31 January 2012

What is a Job?

People familiar with my work, such as in The Honest Broker and The Climate Fix, will also be familiar with my interest in unpacking issues and problems into comprehensible bits. To that end in the area of innovation I am going to be posting on some definitional issues to simply sort through a number of basic propositions as a matter of clarifying my own thinking and writing.

In this post I am exploring the definition of a "job" -- which is a concept that carries considerable political importance and is a variable that we'd like to modulate via policy, but which typically falls into the category of "too obvious to define precisely."

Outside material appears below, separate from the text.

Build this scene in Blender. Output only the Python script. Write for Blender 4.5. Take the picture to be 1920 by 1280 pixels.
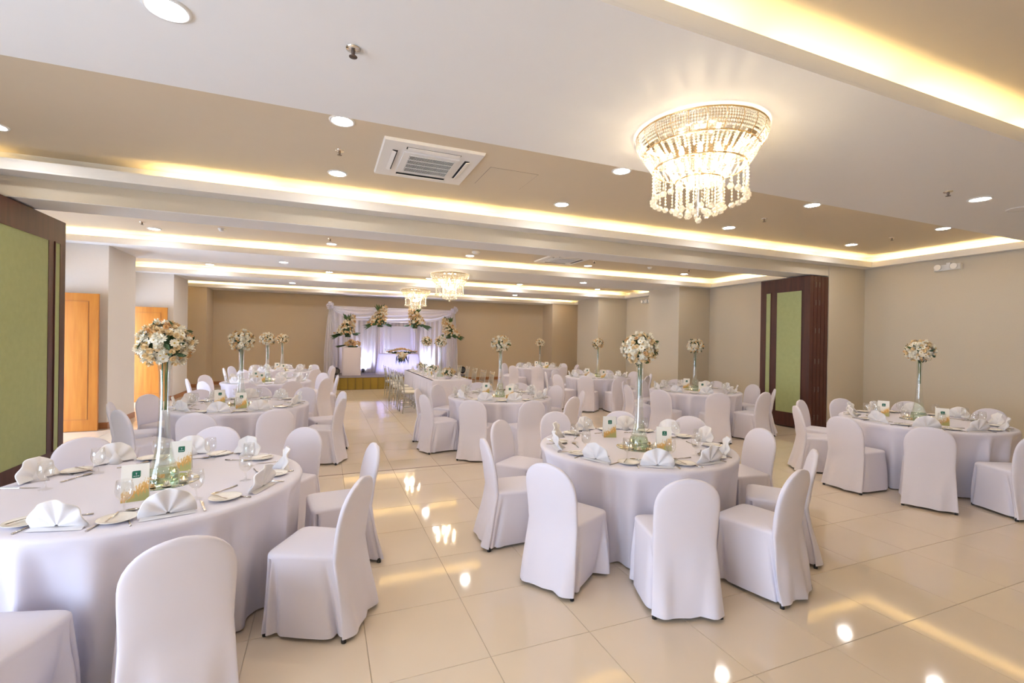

What is a job?  Let's start with the following definitions related to employment offered  by the US government's Bureau of Labor Statistics (emphasis in the original):
The basic concepts involved in identifying the employed and unemployed are quite simple:
  • People with jobs are employed.
  • People who are jobless, looking for jobs, and available for work are unemployed.
  • People who are neither employed nor unemployed are not in the labor force.
The survey is designed so that each person age 16 and over who is neither in an institution (for example, correctional facilities and residential nursing and mental health care facilities) nor on active duty in the Armed Forces is counted and classified in only one group. The sum of the employed and the unemployed constitutes the civilian labor force. Persons not in the labor force combined with those in the civilian labor force constitute the civilian noninstitutional population 16 years and over.
These definitions, which date to 1942 (source), are extremely useful because they clearly define how the government views employment, which is the variable that policy makers seek to modulate when talking about "jobs." But these definitions don't quite get us to a fundamental definition of "jobs."

Here is what the BLS says about jobs:
Not all of the wide range of job situations in the American economy fit neatly into a given category. For example, people are considered employed if they did any work at all for pay or profit during the survey week.
This leads me to the following description of a job:

The defining characteristic of a job is an exchange between and employer and an employee, of wages (or some other compensation) for services (economists like to call such services "labor," defined variously in terms of skills, knowledge, capabilities, etc.). Governments regulate such services in many ways (e.g., some services may be disallowed -- think hit men, drug dealing or prostitution) and the terms of employment are also regulated (e.g., minimum wage, occupational safety, etc.).

All jobs are thus service jobs. With that as a starting point, we are in a position to ask ourselves, in what ways should we categorize and classify jobs in order to help realize the various objectives of public policy? The answer to this question is not obvious, and it is not clear to me that the official government categories are necessarily the most useful or helpful for thinking about policies related to jobs -- recent discussions here related to "manufacturing" are one example.